LAS VEGAS, Nevada -- The quest to find the next lucrative international gaming destination has landed in the Northern African desert of Morocco.

And the plans don't call for some gin joint in Casablanca.

Moroccan developers of a nearly 1,000-acre lakefront site near the city of Ouarzazate have asked Las Vegas-based Global Gaming Group of CB Richard Ellis to help find a casino operator for the location. The development is expected to have multiple uses, including residential, nongaming hotels, shops, entertainment and a golf course with golf course villas.

The casino is planned on a waterfront site near Lake Mansour Eddahbi and will include a hotel.

John Knott, the Global Gaming Group's executive vice president, said the project could be similar to Atlantis Paradise Island in the Bahamas, which is owned by Kerzner International Holdings. The 3,700-room hotel-casino is built around a 100-acre waterscape while the gaming element has 1,000 slot machines and 100 table games.

Knott said the potential casino in Morocco could be worth $100 million in annual gaming revenue depending on what is built and how the infrastructure progresses surrounding what is being called the Ouarzazate Lake City development.

"It's another legitimate international opportunity for a casino operator to diversify outside of the United States," Knott said. "Morocco wants to expand its tourism opportunities beyond its current market. They believe gaming could play a key role."

Morocco, which attracts roughly 7.5 million visitors annually, is a Muslim country. Knott said the government, including King Mohammed Ben Al-Hassan, support the Ouarzazate Lake City concept because the casino is just an aspect of the entire development. Morocco now has six casinos, but all are small by any standard. The largest is in the northern city of Tangier, which has 200 slot machines and 31 table games.

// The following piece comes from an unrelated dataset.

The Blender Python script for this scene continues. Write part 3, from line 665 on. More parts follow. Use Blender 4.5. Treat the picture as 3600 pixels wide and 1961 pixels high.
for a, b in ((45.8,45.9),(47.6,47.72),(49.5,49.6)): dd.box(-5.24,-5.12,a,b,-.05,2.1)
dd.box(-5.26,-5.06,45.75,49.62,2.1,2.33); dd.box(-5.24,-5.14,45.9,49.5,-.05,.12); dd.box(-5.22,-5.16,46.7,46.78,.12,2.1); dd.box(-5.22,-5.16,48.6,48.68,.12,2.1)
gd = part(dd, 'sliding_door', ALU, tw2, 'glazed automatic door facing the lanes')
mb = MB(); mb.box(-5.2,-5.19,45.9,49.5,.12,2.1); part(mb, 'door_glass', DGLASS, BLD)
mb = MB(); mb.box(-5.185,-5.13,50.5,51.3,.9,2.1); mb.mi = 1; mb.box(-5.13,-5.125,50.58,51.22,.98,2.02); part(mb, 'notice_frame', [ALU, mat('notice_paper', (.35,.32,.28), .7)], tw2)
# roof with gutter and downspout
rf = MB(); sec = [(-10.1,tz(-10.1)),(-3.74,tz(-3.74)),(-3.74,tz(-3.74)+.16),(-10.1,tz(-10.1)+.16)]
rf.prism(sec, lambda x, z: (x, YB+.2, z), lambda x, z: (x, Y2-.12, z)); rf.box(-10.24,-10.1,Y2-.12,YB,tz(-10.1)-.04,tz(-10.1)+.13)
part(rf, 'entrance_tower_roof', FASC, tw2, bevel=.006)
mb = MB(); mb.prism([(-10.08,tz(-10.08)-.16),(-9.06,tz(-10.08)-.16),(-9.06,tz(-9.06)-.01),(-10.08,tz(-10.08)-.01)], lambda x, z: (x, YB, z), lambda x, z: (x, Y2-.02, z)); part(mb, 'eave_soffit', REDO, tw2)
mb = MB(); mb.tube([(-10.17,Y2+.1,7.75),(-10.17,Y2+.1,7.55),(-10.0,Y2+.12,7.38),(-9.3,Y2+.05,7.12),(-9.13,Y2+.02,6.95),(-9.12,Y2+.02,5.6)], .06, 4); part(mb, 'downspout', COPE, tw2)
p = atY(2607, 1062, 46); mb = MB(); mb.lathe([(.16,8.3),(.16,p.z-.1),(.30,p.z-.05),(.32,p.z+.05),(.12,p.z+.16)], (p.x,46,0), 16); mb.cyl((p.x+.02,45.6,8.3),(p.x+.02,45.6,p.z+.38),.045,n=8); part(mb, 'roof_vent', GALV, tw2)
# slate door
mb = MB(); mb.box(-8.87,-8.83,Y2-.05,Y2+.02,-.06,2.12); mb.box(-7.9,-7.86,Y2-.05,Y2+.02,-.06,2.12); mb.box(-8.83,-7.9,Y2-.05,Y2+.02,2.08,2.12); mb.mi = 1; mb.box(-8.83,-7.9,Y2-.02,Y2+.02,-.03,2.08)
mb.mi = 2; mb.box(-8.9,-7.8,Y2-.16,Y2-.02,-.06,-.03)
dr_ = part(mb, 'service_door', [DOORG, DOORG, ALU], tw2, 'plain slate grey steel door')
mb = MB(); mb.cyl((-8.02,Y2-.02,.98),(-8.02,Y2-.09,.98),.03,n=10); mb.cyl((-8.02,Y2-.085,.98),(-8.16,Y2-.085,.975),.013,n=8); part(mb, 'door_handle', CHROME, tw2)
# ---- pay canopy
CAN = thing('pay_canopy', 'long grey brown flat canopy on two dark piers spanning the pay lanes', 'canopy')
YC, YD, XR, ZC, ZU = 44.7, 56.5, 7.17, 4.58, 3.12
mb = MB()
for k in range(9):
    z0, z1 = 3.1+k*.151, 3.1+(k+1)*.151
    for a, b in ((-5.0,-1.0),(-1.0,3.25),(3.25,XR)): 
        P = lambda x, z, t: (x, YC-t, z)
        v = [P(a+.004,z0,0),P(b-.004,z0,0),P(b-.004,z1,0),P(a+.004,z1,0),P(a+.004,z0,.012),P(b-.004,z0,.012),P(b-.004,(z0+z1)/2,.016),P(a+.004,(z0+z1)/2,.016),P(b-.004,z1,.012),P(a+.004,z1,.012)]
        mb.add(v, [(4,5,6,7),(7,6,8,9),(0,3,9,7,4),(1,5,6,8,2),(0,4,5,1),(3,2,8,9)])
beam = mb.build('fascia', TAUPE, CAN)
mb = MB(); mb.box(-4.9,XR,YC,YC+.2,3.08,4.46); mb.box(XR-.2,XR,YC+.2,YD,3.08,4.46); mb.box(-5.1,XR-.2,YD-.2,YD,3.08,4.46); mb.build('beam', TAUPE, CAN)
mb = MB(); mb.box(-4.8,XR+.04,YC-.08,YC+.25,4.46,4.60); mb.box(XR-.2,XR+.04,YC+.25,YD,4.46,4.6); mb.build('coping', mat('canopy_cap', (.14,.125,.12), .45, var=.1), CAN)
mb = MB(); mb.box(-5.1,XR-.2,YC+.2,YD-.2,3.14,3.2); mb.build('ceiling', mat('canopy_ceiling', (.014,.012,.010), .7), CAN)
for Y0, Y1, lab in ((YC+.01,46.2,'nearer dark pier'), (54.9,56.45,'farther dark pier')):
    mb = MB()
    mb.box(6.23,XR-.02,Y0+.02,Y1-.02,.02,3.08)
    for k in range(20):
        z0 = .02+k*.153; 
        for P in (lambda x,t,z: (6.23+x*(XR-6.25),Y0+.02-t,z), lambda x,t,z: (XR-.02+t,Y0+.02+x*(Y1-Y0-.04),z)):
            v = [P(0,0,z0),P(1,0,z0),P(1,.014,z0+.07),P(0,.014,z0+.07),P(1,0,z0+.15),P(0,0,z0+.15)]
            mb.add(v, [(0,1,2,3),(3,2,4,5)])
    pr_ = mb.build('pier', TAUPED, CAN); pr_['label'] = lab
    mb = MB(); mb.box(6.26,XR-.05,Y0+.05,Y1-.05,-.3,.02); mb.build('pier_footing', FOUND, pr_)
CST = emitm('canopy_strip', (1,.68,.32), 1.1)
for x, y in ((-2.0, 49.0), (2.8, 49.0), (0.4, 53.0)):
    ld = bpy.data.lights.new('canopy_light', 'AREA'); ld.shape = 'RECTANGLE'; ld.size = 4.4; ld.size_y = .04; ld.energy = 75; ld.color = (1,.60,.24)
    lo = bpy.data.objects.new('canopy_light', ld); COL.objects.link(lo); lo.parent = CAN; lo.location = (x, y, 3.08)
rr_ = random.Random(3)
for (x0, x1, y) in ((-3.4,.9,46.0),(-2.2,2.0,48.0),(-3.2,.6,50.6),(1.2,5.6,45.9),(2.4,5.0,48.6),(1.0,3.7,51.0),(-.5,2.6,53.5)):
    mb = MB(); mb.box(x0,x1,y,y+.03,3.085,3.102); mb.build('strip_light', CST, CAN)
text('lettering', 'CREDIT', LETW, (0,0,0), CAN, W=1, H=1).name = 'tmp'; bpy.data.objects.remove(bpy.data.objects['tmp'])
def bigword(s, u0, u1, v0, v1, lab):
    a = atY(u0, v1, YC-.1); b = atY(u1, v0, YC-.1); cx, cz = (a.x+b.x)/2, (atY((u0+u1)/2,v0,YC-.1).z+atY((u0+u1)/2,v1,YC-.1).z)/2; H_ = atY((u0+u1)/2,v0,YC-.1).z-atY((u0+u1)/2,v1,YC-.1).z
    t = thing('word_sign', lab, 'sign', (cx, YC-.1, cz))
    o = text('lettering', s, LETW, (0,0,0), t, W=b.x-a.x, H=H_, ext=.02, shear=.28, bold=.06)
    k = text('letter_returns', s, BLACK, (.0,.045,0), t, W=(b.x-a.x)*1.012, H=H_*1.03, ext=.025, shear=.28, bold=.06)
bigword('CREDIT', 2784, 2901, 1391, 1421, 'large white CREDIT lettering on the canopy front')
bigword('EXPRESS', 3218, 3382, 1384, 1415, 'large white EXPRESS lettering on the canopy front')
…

Ouarzazate is in central Morocco, 274 miles south of Casablanca and 126 miles south of Marrakech. Ouarzazate has an international airport that is about nine miles from the development. Knott said potential expansion could allow for flights from neighboring Spain, Portugal, France, Switzerland and Italy.

"The potential is what makes this an attractive locaition," Knott said.

He thought midlevel casino operators looking for an international opportunity might be the most logical candidates.

Deutsche Bank gaming analyst Bill Lerner said Morocco isn't on anyone's international radar. The current downturn in the credit markets has all but curtailed many domestic expansion projects and have slowed some international development.

Knott said the Moroccan developers, Palmeraie, a group of banks and investment firms, were open to building the hotel-casino themselves or having the casino operator put up all or part of the costs.

Lerner met with Knott and thought the project had potential to capture visitors from Europe and the Middle East if it was built based on the proposed concept.

"It really is similar to Atlantis, a big footprint with a fully integrated resort," Lerner said. "As long as the expectations are realistic and it's designed the right way, it has a significant shot of being successful."

Knott said the tax on gaming revenues could be anywhere from 17 percent to 21 percent, which is lower than gaming taxes in neighboring countries. Because of the Muslim government, which can't officially endorse gambling, the casino operator would have to set up its own regulatory system. Knott said he discussed the concept with Las Vegas gaming attorney Tony Cabot, who said it could be accomplished.

"It's not particularly complicated," said Cabot, a partner with Lewis and Roca. "You create a compliance committee that is made up of former regulators and build a regulatory structure around them."

Cabot said the regulatory structure would be important for any Nevada casino company interested in the Morocco opportunity. Cabot said the concept is used by casinos that operate aboard cruise ships.